A little of THIS and a little of THAT

Initially I started this blog as a way of sharing my experiences overseas with those that were interested...however so much has happened over the last two years, including more travelling to foreign destinations, revelations of some kind or other, and experiences I thought others could learn from that I decided to mix it all up.

I hope that somewhere you'll find something that interests you and that you'll be able to learn from.

Friday, October 24, 2008

Growing Old, or just maturing...

As we get older...
At the tender age of thirty one I am learning that age, gray hair, and maturity are not our only defining factors in growing older. Every day we grow and every day there is something else that makes us a different person than the one we were yesterday. My tastes have changed, the way I do things have changed and my personality has changed.

My age definition has come from simple things like makeup and high heels. Never wanting to wear makeup until well into my twenties, it is now a must whenever I am dressed up, it is not necessary for me to wear it to the point where I feel naked without it, or when I am going to the gym etc...I do not need to wear it every time I step outside my front door, but I do feel more complete with it, at my best and more like a girl, no longer the tomboy who pulls her hair into a pony tail. Granny panties no longer do the trick. I no longer live by the rule if it can’t be seen then it doesn’t matter. For me looking and feeling like a girl includes pretty panties and bras that match. I no longer don chunky thick heels and flats in fear of falling on my face, instead I wear dainty heels that sometimes make me come close to rolling my ankle, but give me an added height that makes my husband cringe when next to him, and accentuate my long legs. It seems that only a couple years ago heels would be completely out of the question for my knowledge on how to walk in them was incomplete, however suddenly it seems that it is something automatic, and known. I now enjoy a nice pair of heels paired with a dress or skirt when appropriate.
I have grown a more mature taste for things I use to think we’re not for me.

Maybe my palate has come to appreciate these tastes or maybe it is out of necessity that it has come to accept some of them. I consider myself a tea or hot chocolate drinker, but it is now, after needing the boast occasionally that I have partaken in numerous cups of coffee to help cope with and stay awake for my jobs after countless nights of no sleep due to insomnia. One of my favourite things to do when at home is to sit with a cold glass of white wine, it is only the last little while that I can enjoy a subtle glass of red, a flavour I have never been able to enjoy due to how arid and tart I found it.

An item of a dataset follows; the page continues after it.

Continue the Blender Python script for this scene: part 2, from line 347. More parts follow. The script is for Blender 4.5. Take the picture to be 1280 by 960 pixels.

My social skills have developed as well. I state rather freely that I am a rather timid person, but those that know me and even those that don’t know me that well now laugh at the statement. I admit I have come a long way in recent years. I open up more than my young twenties and can easily converse in social situations.

My music tastes have also grown to include more than the typical today’s top 40’s. I no longer enjoy most rap and hip hop, in fact it quite annoys me, I can only stand so much trance and house music, instead I have grown to enjoy country and classical along with my favourites.

It’s funny I always thought I would be the cool mom, that I would always like the same things my kids did and that I would be able to tolerate all the annoying little things that annoy most parents. I thought becoming a mom at such a young age would give me an advantage over other parents with me being so much closer in age to my own kids. I didn’t want to be like my mom who now at the age of 58 is afraid to touch a computer or anything else that is considered modern technology.

By far, I don’t feel old and as if I can still keep up with what’s hot and what’s popular out there. I am indeed growing older, still young at heart, but things are changing.